### EXERCISE
All entries are to be quoted exactly; the images stay out of the copy.

### EXTRACTED RECORDS

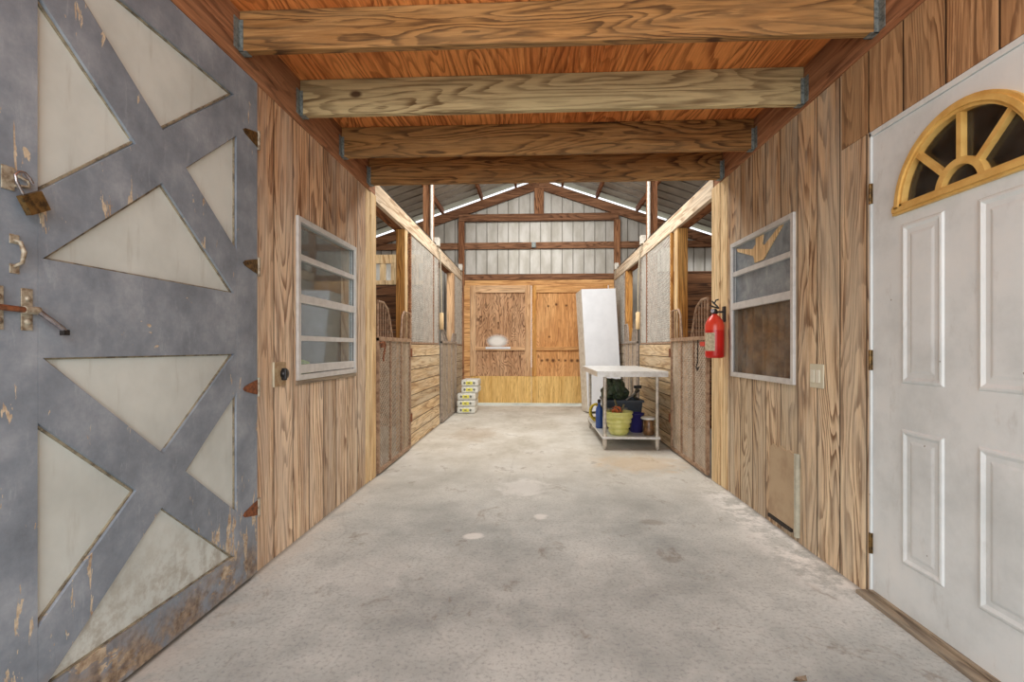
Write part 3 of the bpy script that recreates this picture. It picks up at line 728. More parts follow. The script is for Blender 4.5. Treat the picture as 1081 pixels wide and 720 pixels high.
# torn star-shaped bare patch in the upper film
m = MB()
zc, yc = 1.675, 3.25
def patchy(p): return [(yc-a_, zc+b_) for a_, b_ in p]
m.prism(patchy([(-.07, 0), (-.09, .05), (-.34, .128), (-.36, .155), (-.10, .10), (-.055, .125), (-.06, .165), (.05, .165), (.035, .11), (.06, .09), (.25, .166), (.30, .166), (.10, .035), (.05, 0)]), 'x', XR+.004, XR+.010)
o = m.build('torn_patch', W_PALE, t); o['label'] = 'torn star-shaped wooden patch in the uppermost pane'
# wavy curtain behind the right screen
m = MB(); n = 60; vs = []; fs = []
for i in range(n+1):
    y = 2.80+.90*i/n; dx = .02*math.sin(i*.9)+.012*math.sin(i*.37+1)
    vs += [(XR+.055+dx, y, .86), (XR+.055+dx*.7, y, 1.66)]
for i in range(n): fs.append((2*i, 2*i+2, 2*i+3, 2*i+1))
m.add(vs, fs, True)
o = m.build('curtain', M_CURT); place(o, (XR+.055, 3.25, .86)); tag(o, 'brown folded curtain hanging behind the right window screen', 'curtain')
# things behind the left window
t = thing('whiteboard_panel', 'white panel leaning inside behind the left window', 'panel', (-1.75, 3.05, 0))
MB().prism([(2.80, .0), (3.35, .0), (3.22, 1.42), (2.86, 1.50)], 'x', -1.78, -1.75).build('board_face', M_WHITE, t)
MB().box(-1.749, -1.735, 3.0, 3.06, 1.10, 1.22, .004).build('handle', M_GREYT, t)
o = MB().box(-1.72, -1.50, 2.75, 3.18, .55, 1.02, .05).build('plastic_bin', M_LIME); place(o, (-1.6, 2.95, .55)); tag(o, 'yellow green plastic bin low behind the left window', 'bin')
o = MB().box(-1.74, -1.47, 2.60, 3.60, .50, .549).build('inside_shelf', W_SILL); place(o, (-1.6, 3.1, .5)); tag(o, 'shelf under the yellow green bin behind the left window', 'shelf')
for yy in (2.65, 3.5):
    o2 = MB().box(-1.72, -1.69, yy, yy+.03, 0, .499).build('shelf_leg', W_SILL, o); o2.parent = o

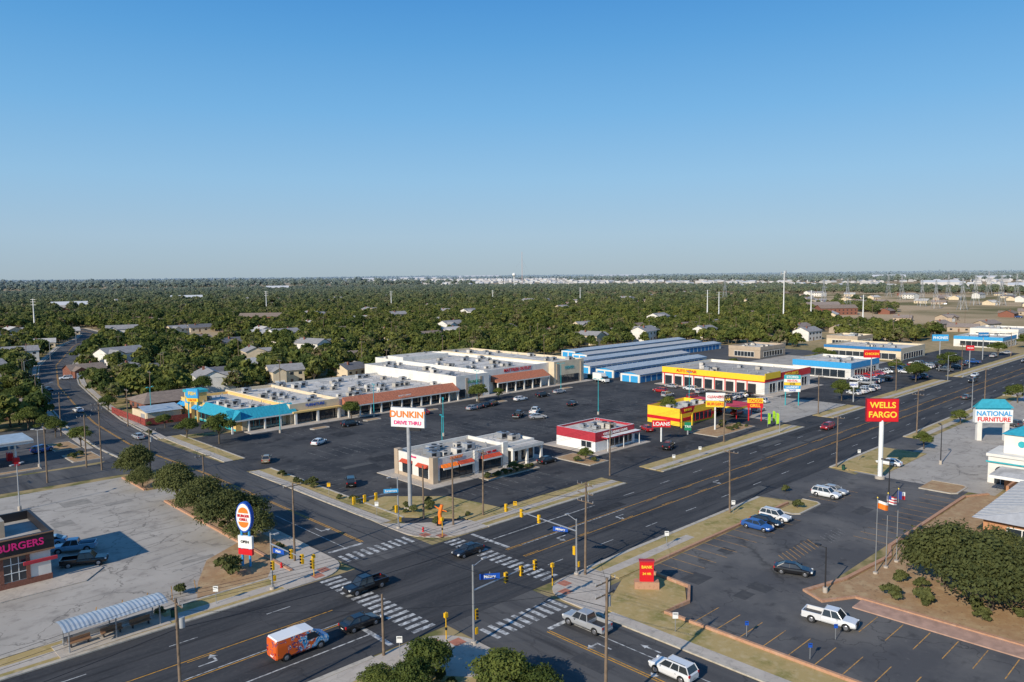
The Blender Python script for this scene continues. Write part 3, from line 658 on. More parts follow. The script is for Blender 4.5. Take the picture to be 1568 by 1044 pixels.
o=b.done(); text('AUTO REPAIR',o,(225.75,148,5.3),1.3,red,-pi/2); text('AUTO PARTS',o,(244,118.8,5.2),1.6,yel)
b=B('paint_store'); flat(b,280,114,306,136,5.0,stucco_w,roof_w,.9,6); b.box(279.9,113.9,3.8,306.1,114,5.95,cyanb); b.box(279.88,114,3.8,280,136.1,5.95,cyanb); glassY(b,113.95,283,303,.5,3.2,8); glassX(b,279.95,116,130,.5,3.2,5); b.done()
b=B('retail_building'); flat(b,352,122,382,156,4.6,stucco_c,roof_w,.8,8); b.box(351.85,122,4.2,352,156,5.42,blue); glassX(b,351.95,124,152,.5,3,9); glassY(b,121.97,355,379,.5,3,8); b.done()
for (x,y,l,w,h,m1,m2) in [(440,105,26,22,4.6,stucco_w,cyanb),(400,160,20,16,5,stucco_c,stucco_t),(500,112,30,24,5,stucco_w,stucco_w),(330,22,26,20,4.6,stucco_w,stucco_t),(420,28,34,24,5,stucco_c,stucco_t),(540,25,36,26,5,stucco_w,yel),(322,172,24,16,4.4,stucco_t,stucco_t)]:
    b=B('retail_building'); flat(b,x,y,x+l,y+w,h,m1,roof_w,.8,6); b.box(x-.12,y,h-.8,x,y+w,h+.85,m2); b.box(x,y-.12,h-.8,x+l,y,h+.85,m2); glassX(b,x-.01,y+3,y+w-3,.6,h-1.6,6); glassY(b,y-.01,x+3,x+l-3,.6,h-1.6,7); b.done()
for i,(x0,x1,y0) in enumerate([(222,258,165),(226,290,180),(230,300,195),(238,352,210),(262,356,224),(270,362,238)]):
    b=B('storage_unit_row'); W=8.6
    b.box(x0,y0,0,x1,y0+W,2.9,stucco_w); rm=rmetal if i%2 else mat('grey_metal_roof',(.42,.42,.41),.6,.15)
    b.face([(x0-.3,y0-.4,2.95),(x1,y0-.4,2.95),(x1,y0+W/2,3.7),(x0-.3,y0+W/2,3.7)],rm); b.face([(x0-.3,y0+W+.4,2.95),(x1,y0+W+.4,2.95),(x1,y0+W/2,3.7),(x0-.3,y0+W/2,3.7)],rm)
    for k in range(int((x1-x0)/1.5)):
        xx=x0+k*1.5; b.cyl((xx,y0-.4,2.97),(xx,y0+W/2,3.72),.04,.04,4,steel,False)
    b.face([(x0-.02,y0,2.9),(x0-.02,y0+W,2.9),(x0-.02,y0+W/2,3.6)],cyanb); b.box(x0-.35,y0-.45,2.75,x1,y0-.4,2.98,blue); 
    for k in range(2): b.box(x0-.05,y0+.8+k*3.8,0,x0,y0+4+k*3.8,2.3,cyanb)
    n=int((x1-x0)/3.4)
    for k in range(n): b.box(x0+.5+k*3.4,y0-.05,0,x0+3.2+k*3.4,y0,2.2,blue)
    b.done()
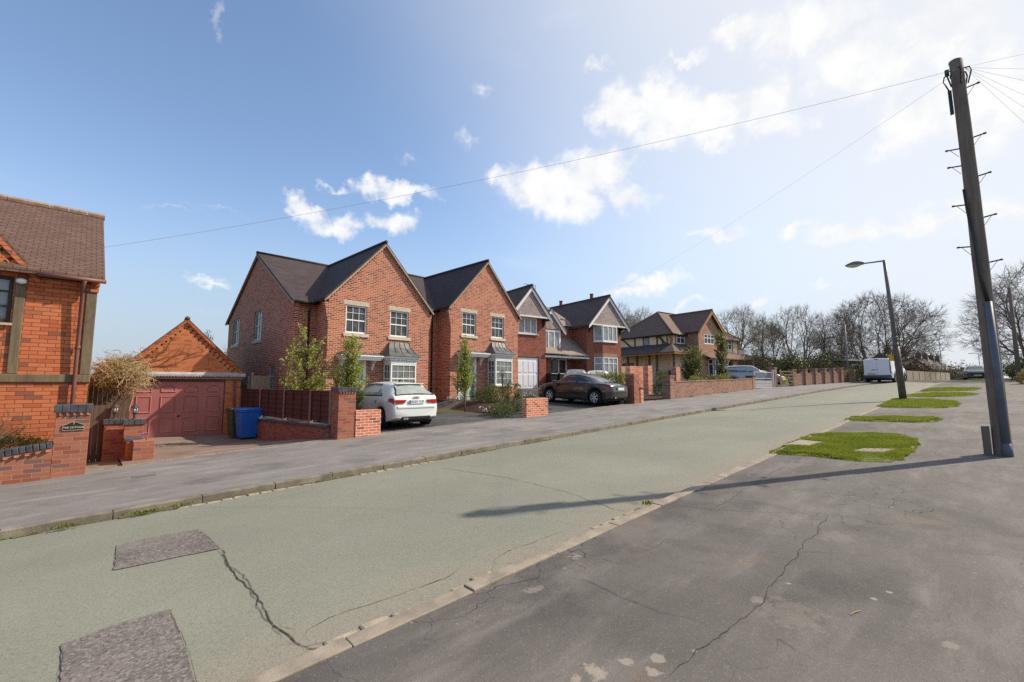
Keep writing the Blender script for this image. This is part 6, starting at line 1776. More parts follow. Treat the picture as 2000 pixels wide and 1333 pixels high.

### THE SOLUTION
Write part 3 of the bpy script that recreates this picture. It picks up at line 728. More parts follow. The script is for Blender 4.5. Treat the picture as 1081 pixels wide and 720 pixels high.
# torn star-shaped bare patch in the upper film
m = MB()
zc, yc = 1.675, 3.25
def patchy(p): return [(yc-a_, zc+b_) for a_, b_ in p]
m.prism(patchy([(-.07, 0), (-.09, .05), (-.34, .128), (-.36, .155), (-.10, .10), (-.055, .125), (-.06, .165), (.05, .165), (.035, .11), (.06, .09), (.25, .166), (.30, .166), (.10, .035), (.05, 0)]), 'x', XR+.004, XR+.010)
o = m.build('torn_patch', W_PALE, t); o['label'] = 'torn star-shaped wooden patch in the uppermost pane'
# wavy curtain behind the right screen
m = MB(); n = 60; vs = []; fs = []
for i in range(n+1):
    y = 2.80+.90*i/n; dx = .02*math.sin(i*.9)+.012*math.sin(i*.37+1)
    vs += [(XR+.055+dx, y, .86), (XR+.055+dx*.7, y, 1.66)]
for i in range(n): fs.append((2*i, 2*i+2, 2*i+3, 2*i+1))
m.add(vs, fs, True)
o = m.build('curtain', M_CURT); place(o, (XR+.055, 3.25, .86)); tag(o, 'brown folded curtain hanging behind the right window screen', 'curtain')
# things behind the left window
t = thing('whiteboard_panel', 'white panel leaning inside behind the left window', 'panel', (-1.75, 3.05, 0))
MB().prism([(2.80, .0), (3.35, .0), (3.22, 1.42), (2.86, 1.50)], 'x', -1.78, -1.75).build('board_face', M_WHITE, t)
MB().box(-1.749, -1.735, 3.0, 3.06, 1.10, 1.22, .004).build('handle', M_GREYT, t)
o = MB().box(-1.72, -1.50, 2.75, 3.18, .55, 1.02, .05).build('plastic_bin', M_LIME); place(o, (-1.6, 2.95, .55)); tag(o, 'yellow green plastic bin low behind the left window', 'bin')
o = MB().box(-1.74, -1.47, 2.60, 3.60, .50, .549).build('inside_shelf', W_SILL); place(o, (-1.6, 3.1, .5)); tag(o, 'shelf under the yellow green bin behind the left window', 'shelf')
for yy in (2.65, 3.5):
    o2 = MB().box(-1.72, -1.69, yy, yy+.03, 0, .499).build('shelf_leg', W_SILL, o); o2.parent = o

The Blender Python script for this scene continues. Write part 3, from line 658 on. More parts follow. The script is for Blender 4.5. Take the picture to be 1568 by 1044 pixels.
o=b.done(); text('AUTO REPAIR',o,(225.75,148,5.3),1.3,red,-pi/2); text('AUTO PARTS',o,(244,118.8,5.2),1.6,yel)
b=B('paint_store'); flat(b,280,114,306,136,5.0,stucco_w,roof_w,.9,6); b.box(279.9,113.9,3.8,306.1,114,5.95,cyanb); b.box(279.88,114,3.8,280,136.1,5.95,cyanb); glassY(b,113.95,283,303,.5,3.2,8); glassX(b,279.95,116,130,.5,3.2,5); b.done()
b=B('retail_building'); flat(b,352,122,382,156,4.6,stucco_c,roof_w,.8,8); b.box(351.85,122,4.2,352,156,5.42,blue); glassX(b,351.95,124,152,.5,3,9); glassY(b,121.97,355,379,.5,3,8); b.done()
for (x,y,l,w,h,m1,m2) in [(440,105,26,22,4.6,stucco_w,cyanb),(400,160,20,16,5,stucco_c,stucco_t),(500,112,30,24,5,stucco_w,stucco_w),(330,22,26,20,4.6,stucco_w,stucco_t),(420,28,34,24,5,stucco_c,stucco_t),(540,25,36,26,5,stucco_w,yel),(322,172,24,16,4.4,stucco_t,stucco_t)]:
    b=B('retail_building'); flat(b,x,y,x+l,y+w,h,m1,roof_w,.8,6); b.box(x-.12,y,h-.8,x,y+w,h+.85,m2); b.box(x,y-.12,h-.8,x+l,y,h+.85,m2); glassX(b,x-.01,y+3,y+w-3,.6,h-1.6,6); glassY(b,y-.01,x+3,x+l-3,.6,h-1.6,7); b.done()
for i,(x0,x1,y0) in enumerate([(222,258,165),(226,290,180),(230,300,195),(238,352,210),(262,356,224),(270,362,238)]):
    b=B('storage_unit_row'); W=8.6
    b.box(x0,y0,0,x1,y0+W,2.9,stucco_w); rm=rmetal if i%2 else mat('grey_metal_roof',(.42,.42,.41),.6,.15)
    b.face([(x0-.3,y0-.4,2.95),(x1,y0-.4,2.95),(x1,y0+W/2,3.7),(x0-.3,y0+W/2,3.7)],rm); b.face([(x0-.3,y0+W+.4,2.95),(x1,y0+W+.4,2.95),(x1,y0+W/2,3.7),(x0-.3,y0+W/2,3.7)],rm)
    for k in range(int((x1-x0)/1.5)):
        xx=x0+k*1.5; b.cyl((xx,y0-.4,2.97),(xx,y0+W/2,3.72),.04,.04,4,steel,False)
    b.face([(x0-.02,y0,2.9),(x0-.02,y0+W,2.9),(x0-.02,y0+W/2,3.6)],cyanb); b.box(x0-.35,y0-.45,2.75,x1,y0-.4,2.98,blue); 
    for k in range(2): b.box(x0-.05,y0+.8+k*3.8,0,x0,y0+4+k*3.8,2.3,cyanb)
    n=int((x1-x0)/3.4)
    for k in range(n): b.box(x0+.5+k*3.4,y0-.05,0,x0+3.2+k*3.4,y0,2.2,blue)
    b.done()
Keep writing the Blender script for this image. This is part 6, starting at line 1776. More parts follow. Treat the picture as 2000 pixels wide and 1333 pixels high.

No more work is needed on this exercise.